Short problem | Identify all lines in the listing that include the word "scene", and copy them out.

******************************

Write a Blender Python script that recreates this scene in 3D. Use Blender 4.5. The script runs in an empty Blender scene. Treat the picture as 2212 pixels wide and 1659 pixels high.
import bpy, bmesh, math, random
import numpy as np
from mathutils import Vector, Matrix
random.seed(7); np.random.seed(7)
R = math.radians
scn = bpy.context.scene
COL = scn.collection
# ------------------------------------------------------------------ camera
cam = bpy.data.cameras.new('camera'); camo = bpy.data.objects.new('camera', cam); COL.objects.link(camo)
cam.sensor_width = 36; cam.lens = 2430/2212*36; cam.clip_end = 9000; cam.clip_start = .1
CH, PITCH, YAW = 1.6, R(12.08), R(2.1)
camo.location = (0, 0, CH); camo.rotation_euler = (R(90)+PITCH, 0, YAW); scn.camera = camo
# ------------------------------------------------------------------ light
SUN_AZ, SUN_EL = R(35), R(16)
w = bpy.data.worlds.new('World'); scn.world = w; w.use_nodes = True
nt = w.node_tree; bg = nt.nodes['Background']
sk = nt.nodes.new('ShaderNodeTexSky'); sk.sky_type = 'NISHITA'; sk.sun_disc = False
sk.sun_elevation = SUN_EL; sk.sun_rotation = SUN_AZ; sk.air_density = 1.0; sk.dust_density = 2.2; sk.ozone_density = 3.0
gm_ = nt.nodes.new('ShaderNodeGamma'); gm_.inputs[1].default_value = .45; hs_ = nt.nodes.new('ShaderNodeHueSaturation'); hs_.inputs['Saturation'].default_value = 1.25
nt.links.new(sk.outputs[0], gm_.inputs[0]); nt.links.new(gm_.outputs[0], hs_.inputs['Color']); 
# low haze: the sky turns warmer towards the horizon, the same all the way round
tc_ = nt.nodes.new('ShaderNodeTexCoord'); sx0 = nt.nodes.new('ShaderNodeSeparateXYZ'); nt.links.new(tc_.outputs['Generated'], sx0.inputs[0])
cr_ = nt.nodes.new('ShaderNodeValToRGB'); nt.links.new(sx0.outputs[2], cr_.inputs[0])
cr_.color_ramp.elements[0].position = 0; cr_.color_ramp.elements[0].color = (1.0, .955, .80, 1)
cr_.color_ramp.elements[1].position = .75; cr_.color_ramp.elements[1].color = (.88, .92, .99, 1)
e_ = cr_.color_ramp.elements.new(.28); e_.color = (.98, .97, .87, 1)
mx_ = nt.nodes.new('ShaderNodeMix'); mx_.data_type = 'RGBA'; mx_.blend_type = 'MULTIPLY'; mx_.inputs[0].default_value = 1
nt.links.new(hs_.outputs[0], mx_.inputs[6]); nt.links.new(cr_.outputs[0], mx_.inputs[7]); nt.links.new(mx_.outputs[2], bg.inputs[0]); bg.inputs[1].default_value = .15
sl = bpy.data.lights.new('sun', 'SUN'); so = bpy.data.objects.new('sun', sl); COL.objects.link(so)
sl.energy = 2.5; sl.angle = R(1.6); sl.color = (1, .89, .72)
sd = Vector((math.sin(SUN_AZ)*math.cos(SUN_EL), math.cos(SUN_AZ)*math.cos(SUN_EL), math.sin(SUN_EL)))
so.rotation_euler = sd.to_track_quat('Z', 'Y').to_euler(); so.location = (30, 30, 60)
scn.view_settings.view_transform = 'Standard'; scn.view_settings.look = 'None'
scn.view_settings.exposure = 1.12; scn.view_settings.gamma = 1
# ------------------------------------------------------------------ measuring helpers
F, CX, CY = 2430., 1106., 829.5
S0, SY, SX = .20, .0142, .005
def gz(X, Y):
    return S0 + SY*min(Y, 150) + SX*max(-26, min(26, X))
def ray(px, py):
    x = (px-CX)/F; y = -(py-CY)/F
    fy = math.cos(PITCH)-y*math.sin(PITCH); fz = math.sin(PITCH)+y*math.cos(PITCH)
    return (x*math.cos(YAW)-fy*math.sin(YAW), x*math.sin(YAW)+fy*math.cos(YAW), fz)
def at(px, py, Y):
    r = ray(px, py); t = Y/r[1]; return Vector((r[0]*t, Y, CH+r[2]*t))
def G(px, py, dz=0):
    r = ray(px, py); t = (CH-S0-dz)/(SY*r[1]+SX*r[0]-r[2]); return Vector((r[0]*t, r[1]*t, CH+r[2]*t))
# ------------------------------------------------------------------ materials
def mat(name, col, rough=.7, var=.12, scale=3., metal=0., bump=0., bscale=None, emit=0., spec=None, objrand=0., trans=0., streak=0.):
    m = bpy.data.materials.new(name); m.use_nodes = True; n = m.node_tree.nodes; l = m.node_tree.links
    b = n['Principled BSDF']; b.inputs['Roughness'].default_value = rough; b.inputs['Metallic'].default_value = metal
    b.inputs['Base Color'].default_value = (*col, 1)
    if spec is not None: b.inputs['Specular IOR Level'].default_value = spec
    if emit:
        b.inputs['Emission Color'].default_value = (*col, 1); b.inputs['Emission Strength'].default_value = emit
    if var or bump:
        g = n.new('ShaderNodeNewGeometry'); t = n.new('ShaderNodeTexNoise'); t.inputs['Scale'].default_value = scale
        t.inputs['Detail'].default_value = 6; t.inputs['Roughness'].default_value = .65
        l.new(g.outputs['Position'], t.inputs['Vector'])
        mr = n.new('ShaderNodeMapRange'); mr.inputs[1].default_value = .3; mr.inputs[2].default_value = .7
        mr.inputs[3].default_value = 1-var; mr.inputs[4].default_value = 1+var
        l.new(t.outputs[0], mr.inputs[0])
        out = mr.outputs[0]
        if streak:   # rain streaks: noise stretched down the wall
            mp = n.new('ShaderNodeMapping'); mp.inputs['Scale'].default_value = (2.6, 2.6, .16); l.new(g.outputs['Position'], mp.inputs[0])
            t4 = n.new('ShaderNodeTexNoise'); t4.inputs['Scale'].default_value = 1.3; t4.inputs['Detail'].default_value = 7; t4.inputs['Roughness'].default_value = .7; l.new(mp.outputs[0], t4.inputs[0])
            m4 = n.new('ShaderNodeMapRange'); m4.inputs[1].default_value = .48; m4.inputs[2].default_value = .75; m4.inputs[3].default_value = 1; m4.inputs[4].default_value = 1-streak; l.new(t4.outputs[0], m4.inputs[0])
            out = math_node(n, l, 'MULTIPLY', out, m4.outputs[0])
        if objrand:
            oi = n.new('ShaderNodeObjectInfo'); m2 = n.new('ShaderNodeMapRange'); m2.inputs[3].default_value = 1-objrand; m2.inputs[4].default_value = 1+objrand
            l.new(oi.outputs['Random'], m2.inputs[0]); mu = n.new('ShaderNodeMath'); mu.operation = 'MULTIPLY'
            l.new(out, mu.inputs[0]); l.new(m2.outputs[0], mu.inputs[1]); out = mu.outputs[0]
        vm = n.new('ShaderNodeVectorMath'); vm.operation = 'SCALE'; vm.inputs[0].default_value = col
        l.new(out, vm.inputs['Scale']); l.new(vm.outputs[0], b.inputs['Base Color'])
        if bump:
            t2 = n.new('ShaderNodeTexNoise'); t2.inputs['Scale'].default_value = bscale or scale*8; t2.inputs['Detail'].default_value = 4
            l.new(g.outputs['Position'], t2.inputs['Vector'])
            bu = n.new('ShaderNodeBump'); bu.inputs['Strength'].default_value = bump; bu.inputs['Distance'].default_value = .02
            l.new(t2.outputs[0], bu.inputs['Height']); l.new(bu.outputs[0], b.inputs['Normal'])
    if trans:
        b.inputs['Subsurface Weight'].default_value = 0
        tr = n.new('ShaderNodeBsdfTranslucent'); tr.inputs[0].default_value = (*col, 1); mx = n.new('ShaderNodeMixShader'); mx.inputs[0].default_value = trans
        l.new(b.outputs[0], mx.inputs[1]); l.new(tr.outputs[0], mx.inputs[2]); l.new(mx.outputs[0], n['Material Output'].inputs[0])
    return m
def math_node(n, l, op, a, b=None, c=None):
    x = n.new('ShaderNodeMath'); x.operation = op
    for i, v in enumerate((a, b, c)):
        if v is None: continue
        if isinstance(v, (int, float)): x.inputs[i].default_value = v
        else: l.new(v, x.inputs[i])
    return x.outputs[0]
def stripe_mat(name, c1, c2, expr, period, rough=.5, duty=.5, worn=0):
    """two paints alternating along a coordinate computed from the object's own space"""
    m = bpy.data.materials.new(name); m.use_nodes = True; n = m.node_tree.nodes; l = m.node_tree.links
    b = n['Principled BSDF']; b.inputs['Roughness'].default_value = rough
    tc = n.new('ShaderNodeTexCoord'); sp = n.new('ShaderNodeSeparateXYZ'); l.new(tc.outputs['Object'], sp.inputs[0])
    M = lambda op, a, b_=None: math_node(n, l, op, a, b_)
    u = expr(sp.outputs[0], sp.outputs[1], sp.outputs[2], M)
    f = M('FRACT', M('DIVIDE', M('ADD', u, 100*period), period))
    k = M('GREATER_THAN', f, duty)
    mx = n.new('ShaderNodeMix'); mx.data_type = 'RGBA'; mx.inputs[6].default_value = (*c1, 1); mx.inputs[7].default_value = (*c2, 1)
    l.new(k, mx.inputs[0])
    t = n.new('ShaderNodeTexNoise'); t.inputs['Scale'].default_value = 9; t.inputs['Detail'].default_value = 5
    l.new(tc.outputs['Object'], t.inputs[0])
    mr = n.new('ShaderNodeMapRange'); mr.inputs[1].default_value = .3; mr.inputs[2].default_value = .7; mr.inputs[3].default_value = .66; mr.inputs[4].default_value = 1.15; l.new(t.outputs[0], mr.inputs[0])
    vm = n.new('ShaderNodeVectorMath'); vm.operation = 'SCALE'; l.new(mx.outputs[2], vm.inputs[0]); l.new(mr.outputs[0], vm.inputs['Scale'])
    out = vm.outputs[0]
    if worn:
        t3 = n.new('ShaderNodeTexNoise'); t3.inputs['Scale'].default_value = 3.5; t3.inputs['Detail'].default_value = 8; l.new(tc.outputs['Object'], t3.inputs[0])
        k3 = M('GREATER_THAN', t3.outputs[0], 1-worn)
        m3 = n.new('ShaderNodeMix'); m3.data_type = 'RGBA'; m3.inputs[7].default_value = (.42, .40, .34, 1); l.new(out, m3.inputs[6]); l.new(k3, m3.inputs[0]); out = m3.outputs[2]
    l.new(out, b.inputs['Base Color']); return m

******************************

Worked answer |
Write a Blender Python script that recreates this scene in 3D. Use Blender 4.5. The script runs in an empty Blender scene. Treat the picture as 2212 pixels wide and 1659 pixels high.
scn = bpy.context.scene